Ch8 Kai
Chapter 8: Memory Management Strategies
8.1 Background
Programs must be loaded into memory from disk to run.
Main Memory: Physical memory where active processes reside (RAM).
Memory management optimizes allocation during computation.
Protection ensures correct operation and prevents unauthorized access.
8.2 Swapping
Temporarily moves processes out of memory to a backing store for efficient memory usage.
Process contexts can exceed available physical memory.
Major part of swap time involves transfer to/from backing store.
Swap mechanisms should manage pending I/O effectively.

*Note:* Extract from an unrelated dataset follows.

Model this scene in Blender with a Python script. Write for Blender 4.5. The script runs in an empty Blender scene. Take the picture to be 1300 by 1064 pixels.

8.3 Contiguous Memory Allocation
Memory split into partitions for operating system and user processes.
Processes require contiguous memory allocation.
Fixed partitions limit multiprogramming due to fixed size.
Dynamic or variable partitioning improves efficiency but can lead to fragmentation.
8.4 Segmentation
Non-contiguous partitioning method aligning with program logical structure.
Segments correspond to logical units (e.g., functions, arrays).
Requires hardware support to maintain segment tables for offsets.
8.5 Paging
Divides physical memory into fixed-size blocks (frames) and logical memory into pages.
Simplifies memory allocation while avoiding external fragmentation but may cause internal fragmentation due to variable usage.
Uses page tables for mapping logical to physical addresses.
Can lead to increased overhead but supports non-contiguous memory allocation.